Durante toda a vida profissional, a professora Ruth Bicudo
teve certeza de que podia contar com o plano de saúde que a empresa
lhe oferecia. Por 30 anos, ela arcou com parte da mensalidade, além
de uma taxa para ter seu marido como dependente. "Era um plano top
de linha. Diziam que eu teria cobertura garantida, mesmo depois de
aposentada. Bastaria assumir a mensalidade que estava sob a
responsabilidade da empresa", conta. Menos de um mês após se
aposentar, porém, a realidade se mostrou diferente.
"A operadora disse que não teria mais direito ao mesmo plano,
que não bastava pagar a outra parte."
A mensalidade, que era de R$ 630, passaria para R$ 2 mil. "Como
suportar um aumento desse justamente quando sua renda cai?" Ruth
reduziu a cobertura e tirou o marido, o preço, porém, continuava
sendo muito maior do que o esperado. "Durante dois meses paguei o
valor, mas estava inconformada. Li o contrato várias vezes, meu
direito estava ali, descrito. Não estava enganada."
A aposentada entrou na Justiça e há duas semanas conquistou
liminarmente o direito de voltar a ter o plano antigo. "Voltei a
dormir. Foram meses de muita insegurança. Mais do que isso: de um
profundo sentimento de injustiça."
As dificuldades enfrentadas por Ruth não são incomuns. Uma em
cada quatro ações analisadas na Justiça de São Paulo sobre planos
de saúde é proposta por pessoas que, ao se aposentarem, enfrentam
dificuldades em manter o contrato empresarial mantido pela empresa.
São duas queixas: aumentos abusivos da mensalidade ou exclusão do
aposentado do plano.
O fenômeno ganha dimensões ainda maiores quando se analisa
o envelhecimento da carteira de usuários de planos.
"Estamos diante de um problema que só tende a aumentar. Com o
envelhecimento da população e o aumento de pessoas que, temendo
mudanças de regras da Previdência, devem apressar a aposentadoria,
os conflitos deverão crescer ainda mais", avalia a professora Lígia
Bahia, da Universidade Federal do Rio de Janeiro (UFRJ).

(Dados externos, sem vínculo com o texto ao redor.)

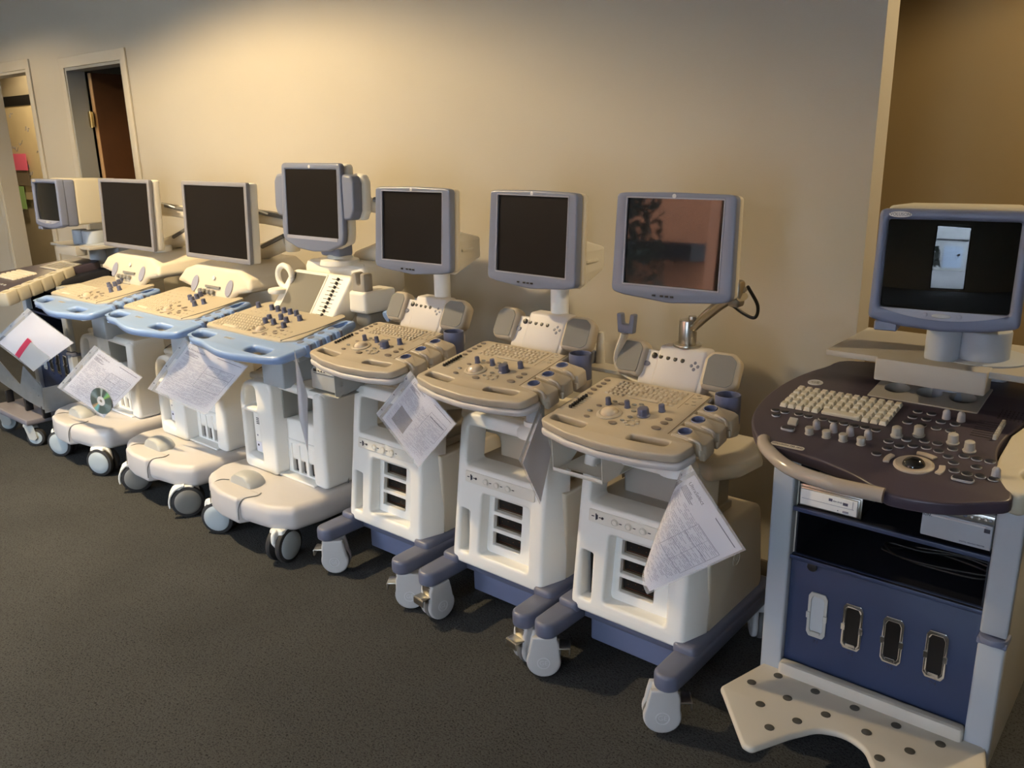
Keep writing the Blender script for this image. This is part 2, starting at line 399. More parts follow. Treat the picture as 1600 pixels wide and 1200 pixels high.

Dados da Agência Nacional de Saúde Suplementar (ANS) mostram que
o número de pessoas acima de 49 anos que têm planos empresariais
aumentou de forma expressiva nos últimos anos. Em 2004, eram 2,207
milhões de usuários. Este ano, já somam 6,543 milhões. "Com a
redução da oferta de planos individuais, pessoas preferiram se
manter em planos das empresas, e essa legião começa a se
aposentar", diz Lígia.
Os números preocupam o Tribunal de Justiça de São Paulo. A
amostra de ações analisadas pelo Núcleo de Monitoramento de Perfis
de Demandas (Numopede) indica que os usuários têm muitas dúvidas
sobre a regulamentação dos planos.
"Do ponto de vista da organização dos serviços judiciários,
temos de nos preparar para as ações decorrentes das modificações do
mercado. Pode haver fusão de empresas empregadoras, fusão de
operadoras de saúde ou mudanças de carteira", afirma a juíza Ana
Rita de Figueiredo Nery, que, em parceria da juíza Maria Rita Pinho
Dias, prepara um estudo para a Corregedoria-Geral da Justiça de São
Paulo sobre as principais lacunas regulatórias que aumentam o risco
de ações na Justiça.
A ANS afirma que o empregado tem direito de manter o plano
coletivo empresarial quando se aposenta, desde que tenha
contribuído com parte da mensalidade. O tempo em que ele pode
permanecer no plano varia de acordo com período de contribuição. Se
ele pagou em parceria com a empresa o plano, por exemplo, por dez
meses, poderá permanecer no prazo também por dez meses. A regra
muda depois de dez anos de contribuição - ele pode permanecer por
tempo ilimitado.
Segundo a advogada e pesquisadora do Instituto de Defesa do
Consumidor Ana Carolina Navarrete, uma das principais dúvidas e
queixas é sobre o prazo de 30 dias que o aposentado tem para
declarar interesse em manter o plano.
"Muitos não recebem a informação correta da empregadora ou não
sabem ao certo quando esse prazo começa a contar." Outra reclamação
recorrente é em relação ao aumento de preços. "Muitas vezes o preço
da mensalidade está muito acima do que o empregado e empregador
pagavam juntos", afirma Ana Carolina.